The general time listed for single use is “1–7 days.”
Given the foregoing, we find that the People did not prove by a preponderance of the evidence ( see People v. Clough, 306 A.D.2d 556, 557, 759 N.Y.S.2d 820 [2003], lv. denied100 N.Y.2d 593, 766 N.Y.S.2d 168, 798 N.E.2d 352 [2003] )—and the court did not have a “legitimate basis” for concluding—that defendant used marihuana during his furlough (People v. Outley, 80 N.Y.2d at 713, 594 N.Y.S.2d 683, 610 N.E.2d 356; see People v. Fiammegta, 14 N.Y.3d 90, 96–98, 896 N.Y.S.2d 735, 923 N.E.2d 1123 [2010]; compare People v. Purcelle, 107 A.D.3d 1050, 1051–1052, 966 N.Y.S.2d 608 [2013]; People v. Straight, 106 A.D.3d at 1191–1192, 964 N.Y.S.2d 755 [2013] ). Further, contrary to the court's understanding, defendant was not advised, when granted a furlough, that if he “tested positive” for drugs when he returned he would receive an enhanced sentence. Accordingly, the sentence must be vacated and the matter remitted to County Court to either impose the original agreed-upon sentence or to give defendant an opportunity to withdraw his plea ( see People v. Tole, 119 A.D.3d 982, 984, 989 N.Y.S.2d 185 [2014]; People v. Becker, 80 A.D.3d 795, 796–797, 914 N.Y.S.2d 383 [2011] ).

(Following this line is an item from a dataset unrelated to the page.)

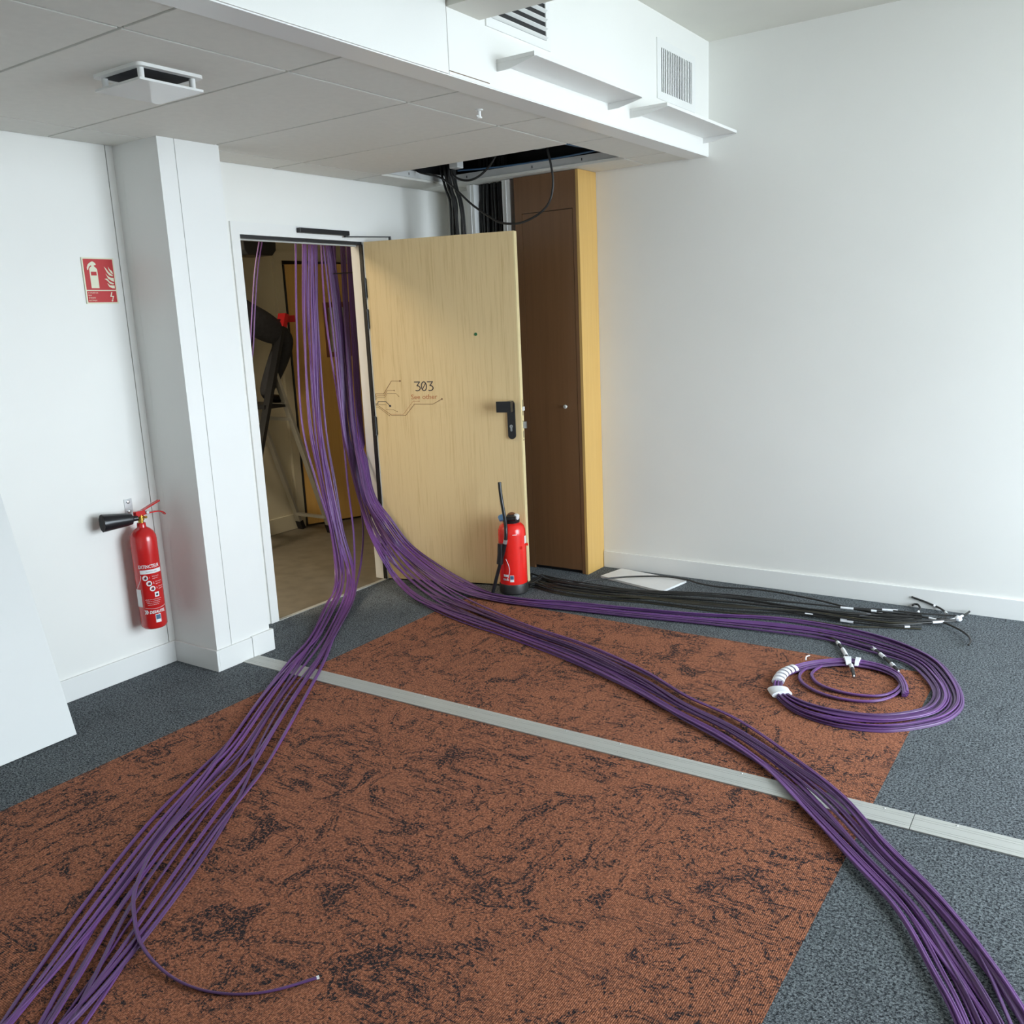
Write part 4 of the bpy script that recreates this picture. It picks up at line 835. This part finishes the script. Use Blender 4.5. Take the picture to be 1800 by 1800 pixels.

The investigator testified that he attempted to repeat the urine test four hours later, but the controls on the test were not triggered because defendant provided a cold, non-urine sample; County Court found that this evinced defendant's consciousness of guilt. Nonetheless, this did not provide evidence of when defendant ingested marihuana.
ORDERED that the judgment is modified, on the law, by vacating the sentence imposed; matter remitted to the County Court of Broome County for further proceedings not inconsistent with this Court's decision; and, as so modified, affirmed.